Science
Since the dimensions are so huge, it is pretty much impossible that their society will realize they are actually sitting on a planet (instead of a huge, endless flat plane) until they have a comparable tech-level as today. Also see this question, about how a civilization would find out they are on a dyson sphere, the accepted answer about a 3AU dyson sphere. Your 1LY planet is still about 20000 times greater than the dyson sphere, but the similarities apply.
Compared to that, we on the other hand have already discovered that the earth is round in ancient Greek times -- we've known it for more than 2000 years. And we have known that we (earth) are not the center of the universe for more than 400 years. Meaning: your 1LY civilizations will have very... planet-centered religions, since they can't really imagine they are just one object amongst many in a huge cosmos (until they have reached at least 1950 technology and really great telescopes and really great scientists that can actually make sense of what the telescopes are telling them). Also, another hardship is that the physics (where the heck does a sun/moon come from on such a huge planet) must follow such complicated rules that we today can't even imagine them -- meaning their astronomy and exploration of the cosmos will be very, very delayed. Following from that will be, that a lot of technologies that have been developed for such cosmos explorations (first thing: space travel and sattelites) will get delayed a LOT.
Travel
Travel, on the other hand, should develop completely normally up to planes and other travel by air. However, space travel won't make a lot of sense until they are capable of bridging interstellar distances within a reasonable time.
The important step (where we currently are, trying to jump from orbit distances to interplanetary distances) will be pretty much useless to them, since they could just bridge the distance a lot easier in an airplane (at least you can land in the airplane, don't have to worry about exposure to cosmic radiation, no zero-G problems, etc.). If you compare the distance Earth-Mars (50-100 million kilometers when they are closest, let's say 1e8 km) to your 1LY planetary radius (ca. 1e13 km), you get that the radius is about 100,000 times greater than the measly Earth-Mars distance. That would be like traveling a couple hundred meters on earth. So, no, they really do not have any incentive of developing interplanetary-distance space flight for travel purposes -- they'd need to go for full interstellar right away.
You might see a need for interplanetary space travel though if you've got some strange objects orbiting your planet (like suns to make it light, for example?)
Communication
Planet-wide communication has the same problem as planet-wide travel: you need to be able to bridge interstellar distances within a reasonable amount of time. Because waiting for an answer for an entire (earth) year is not reasonable. So you need FTL technology -- and until you develop that, you've got isolated states/empires/... that can't really talk with each other, just like it was on earth before the invention of the telegraph. Travelers bringing news, hear-say of far-off countries, etc.

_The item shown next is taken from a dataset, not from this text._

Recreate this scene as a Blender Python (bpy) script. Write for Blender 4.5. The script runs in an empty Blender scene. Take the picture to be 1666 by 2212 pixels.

If you've got, for example, a desert on your 1LY planet that takes the same procentual space as the Sahara does on earth, it will be a completely insurmountable obstacle for hear-say communication spread with travel. Same with oceans if you just blow Earth geographics up to 1LY -- even a comparatively small ocean like the Caspian Sea will span distances from here to Pluto, not to mention the Atlantic or, worse, the Pacific. Oceans cannot be bridged in those dimensions. So, you would need two civilizations on both sides of the ocean who develop radio communication at approximately similar times, so that they can receive the radio waves from the other and realize: oh, there must be something beyond the Great Waters.
Ecology and Evolution
When considering such huge distances, you might get life evolving sentience in several places at once -- and in various different forms. Same for plant-life -- it might be a lot more diverse than we have on earth. Just travel a couple of AU (=distance earth-Sun), and you've got dinosaurs roaming the ground. Another couple AU later, you might have huge mammals like Mammoths and Sabertooth Tigers. Another couple AU later, insects might be the top of the food pyramid. And once you've gone another couple AUs, let's say, 60 AUs in total, you have still only covered a distance that would be around 12km on earth. Not even the stars will look different from there.
Planet-wide extinction events will be absolutely impossible, only local-sized.
Societies
Despite a technology level that might surpass us, they will be isolated societies comparable to countries in Midieval times. Yes, there will be trade amongst neighboring empires/states, and there will be ones who trade with countries even further away. But knowledge of all civilizations that exist around the globe (heck, even a rough map of the globe) will be pretty much impossible until technology for interstellar travel has been found.